##### Provided data #####
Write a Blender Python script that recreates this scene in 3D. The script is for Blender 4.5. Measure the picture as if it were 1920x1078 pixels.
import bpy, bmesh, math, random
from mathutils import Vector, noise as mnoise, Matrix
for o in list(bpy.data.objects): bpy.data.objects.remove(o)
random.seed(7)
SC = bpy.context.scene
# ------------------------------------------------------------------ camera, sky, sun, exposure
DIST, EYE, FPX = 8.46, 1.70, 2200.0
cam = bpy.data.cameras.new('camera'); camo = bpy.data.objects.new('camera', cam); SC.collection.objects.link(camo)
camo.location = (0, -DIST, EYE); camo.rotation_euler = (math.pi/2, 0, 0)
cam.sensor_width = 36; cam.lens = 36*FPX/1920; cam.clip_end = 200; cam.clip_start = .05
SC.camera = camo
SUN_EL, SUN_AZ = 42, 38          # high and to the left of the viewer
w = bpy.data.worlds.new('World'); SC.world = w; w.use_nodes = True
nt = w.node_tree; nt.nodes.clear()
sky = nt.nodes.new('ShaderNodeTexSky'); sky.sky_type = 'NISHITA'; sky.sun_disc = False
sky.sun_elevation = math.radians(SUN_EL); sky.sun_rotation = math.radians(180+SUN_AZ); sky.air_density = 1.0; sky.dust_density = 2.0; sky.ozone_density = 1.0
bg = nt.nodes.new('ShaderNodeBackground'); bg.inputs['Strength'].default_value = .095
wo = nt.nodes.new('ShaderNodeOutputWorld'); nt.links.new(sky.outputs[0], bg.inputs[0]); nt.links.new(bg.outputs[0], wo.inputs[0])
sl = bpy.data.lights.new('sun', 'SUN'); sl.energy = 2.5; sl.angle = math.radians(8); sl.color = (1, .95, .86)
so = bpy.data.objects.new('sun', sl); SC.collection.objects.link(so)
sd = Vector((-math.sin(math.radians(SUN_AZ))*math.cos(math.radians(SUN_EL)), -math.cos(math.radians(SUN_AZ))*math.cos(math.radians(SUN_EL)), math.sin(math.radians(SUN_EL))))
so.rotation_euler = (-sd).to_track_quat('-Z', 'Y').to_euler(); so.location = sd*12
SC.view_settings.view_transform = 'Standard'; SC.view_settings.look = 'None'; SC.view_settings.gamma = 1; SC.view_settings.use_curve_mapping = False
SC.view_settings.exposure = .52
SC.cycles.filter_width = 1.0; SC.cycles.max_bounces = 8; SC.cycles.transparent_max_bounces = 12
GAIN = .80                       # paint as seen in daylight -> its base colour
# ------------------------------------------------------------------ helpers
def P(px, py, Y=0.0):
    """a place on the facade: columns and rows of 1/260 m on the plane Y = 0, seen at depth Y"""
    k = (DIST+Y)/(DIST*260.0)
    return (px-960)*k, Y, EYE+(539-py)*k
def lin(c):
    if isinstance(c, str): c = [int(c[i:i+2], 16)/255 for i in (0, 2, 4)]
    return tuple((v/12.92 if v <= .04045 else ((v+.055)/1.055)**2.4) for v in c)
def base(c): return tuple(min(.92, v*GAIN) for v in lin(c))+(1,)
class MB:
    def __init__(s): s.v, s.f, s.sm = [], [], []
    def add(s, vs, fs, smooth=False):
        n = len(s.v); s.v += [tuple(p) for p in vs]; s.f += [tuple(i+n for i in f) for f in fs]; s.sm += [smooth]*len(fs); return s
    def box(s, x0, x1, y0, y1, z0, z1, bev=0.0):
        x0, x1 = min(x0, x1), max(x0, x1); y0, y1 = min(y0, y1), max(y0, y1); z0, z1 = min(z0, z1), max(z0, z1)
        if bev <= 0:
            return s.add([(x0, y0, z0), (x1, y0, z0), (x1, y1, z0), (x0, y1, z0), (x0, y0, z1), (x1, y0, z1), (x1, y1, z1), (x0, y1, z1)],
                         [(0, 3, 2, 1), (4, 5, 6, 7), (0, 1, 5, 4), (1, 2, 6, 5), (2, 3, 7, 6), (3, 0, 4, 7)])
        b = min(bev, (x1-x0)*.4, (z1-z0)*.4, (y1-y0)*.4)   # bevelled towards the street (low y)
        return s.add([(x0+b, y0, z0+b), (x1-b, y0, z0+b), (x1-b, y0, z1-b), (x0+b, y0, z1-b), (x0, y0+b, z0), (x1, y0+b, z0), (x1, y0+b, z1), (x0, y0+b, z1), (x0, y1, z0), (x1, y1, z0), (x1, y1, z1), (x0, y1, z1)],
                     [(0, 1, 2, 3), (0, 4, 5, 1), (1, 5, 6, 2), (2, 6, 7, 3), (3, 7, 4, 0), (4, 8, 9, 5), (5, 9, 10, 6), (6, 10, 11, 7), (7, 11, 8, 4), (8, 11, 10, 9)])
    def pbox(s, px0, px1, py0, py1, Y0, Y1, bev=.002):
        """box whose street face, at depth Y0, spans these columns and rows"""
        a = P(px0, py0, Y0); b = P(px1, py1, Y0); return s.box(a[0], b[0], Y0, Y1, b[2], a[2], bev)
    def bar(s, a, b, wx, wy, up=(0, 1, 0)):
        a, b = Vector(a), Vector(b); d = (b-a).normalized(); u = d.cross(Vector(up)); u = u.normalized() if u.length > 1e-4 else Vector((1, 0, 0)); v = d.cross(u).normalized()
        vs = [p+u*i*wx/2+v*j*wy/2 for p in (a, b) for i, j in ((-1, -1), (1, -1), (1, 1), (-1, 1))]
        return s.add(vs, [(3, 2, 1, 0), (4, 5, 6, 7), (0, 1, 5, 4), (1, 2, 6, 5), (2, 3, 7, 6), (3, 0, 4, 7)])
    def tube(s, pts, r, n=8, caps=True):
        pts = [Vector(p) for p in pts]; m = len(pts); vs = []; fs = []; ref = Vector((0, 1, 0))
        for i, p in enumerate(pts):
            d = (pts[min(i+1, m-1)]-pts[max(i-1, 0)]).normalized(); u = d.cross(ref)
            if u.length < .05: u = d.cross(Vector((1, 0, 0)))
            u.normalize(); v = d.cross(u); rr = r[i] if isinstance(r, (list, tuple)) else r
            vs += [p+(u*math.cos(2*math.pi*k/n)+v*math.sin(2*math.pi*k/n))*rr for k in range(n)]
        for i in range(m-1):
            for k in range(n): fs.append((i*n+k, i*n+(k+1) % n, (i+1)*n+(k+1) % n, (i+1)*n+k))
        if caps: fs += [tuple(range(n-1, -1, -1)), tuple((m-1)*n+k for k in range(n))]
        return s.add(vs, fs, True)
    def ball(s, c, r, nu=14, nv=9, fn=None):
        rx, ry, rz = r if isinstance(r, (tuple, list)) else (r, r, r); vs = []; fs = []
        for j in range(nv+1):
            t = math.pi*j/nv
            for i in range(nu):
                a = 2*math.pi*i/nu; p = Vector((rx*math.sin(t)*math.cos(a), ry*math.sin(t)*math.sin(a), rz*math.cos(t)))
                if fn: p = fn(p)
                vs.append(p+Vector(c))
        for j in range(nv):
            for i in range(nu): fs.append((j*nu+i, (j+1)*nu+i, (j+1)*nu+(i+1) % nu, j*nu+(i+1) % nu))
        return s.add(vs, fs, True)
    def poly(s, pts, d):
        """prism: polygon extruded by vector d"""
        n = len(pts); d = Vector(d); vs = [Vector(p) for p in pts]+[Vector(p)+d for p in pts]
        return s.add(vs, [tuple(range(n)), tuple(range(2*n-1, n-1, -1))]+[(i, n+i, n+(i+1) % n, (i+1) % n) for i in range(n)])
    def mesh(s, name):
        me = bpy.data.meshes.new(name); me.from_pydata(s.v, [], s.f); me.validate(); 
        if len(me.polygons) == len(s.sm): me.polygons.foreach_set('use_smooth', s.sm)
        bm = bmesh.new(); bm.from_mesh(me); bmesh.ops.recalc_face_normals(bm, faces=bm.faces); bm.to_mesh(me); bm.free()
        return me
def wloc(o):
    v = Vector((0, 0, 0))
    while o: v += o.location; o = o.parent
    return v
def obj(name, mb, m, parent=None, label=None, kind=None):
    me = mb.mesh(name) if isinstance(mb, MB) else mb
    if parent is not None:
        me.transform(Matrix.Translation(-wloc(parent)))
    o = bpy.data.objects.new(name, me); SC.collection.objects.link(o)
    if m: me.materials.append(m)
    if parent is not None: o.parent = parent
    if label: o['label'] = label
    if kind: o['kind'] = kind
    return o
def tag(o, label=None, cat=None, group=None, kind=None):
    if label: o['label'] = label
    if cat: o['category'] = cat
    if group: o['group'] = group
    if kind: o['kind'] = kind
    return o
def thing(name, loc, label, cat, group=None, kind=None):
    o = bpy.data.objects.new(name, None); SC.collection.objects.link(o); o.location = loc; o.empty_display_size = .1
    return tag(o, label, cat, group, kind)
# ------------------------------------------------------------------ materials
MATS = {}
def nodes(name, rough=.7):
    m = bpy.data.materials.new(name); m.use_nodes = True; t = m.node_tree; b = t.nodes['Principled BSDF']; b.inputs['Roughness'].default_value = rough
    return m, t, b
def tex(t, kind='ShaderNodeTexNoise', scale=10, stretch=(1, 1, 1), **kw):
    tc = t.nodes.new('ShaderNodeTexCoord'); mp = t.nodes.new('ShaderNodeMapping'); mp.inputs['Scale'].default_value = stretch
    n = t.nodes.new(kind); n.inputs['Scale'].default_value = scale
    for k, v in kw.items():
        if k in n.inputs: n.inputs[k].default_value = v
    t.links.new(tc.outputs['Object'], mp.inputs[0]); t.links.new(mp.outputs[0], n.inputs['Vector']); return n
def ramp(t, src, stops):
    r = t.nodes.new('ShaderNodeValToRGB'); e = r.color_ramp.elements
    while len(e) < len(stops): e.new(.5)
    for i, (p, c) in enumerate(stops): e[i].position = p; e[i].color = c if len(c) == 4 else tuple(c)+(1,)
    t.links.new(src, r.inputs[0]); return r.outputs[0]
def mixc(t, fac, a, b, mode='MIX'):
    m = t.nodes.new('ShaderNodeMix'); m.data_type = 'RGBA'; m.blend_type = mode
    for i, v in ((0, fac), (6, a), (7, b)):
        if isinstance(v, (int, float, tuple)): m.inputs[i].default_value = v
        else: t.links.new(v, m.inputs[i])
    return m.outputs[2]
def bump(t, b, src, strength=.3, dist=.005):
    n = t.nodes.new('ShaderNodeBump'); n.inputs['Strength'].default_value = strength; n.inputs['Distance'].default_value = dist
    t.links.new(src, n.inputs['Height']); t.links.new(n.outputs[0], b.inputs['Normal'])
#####
-- What the task asks --
Only a number is wanted here: how many lines in the data above include the string "scene"?

-- Finished answer --
2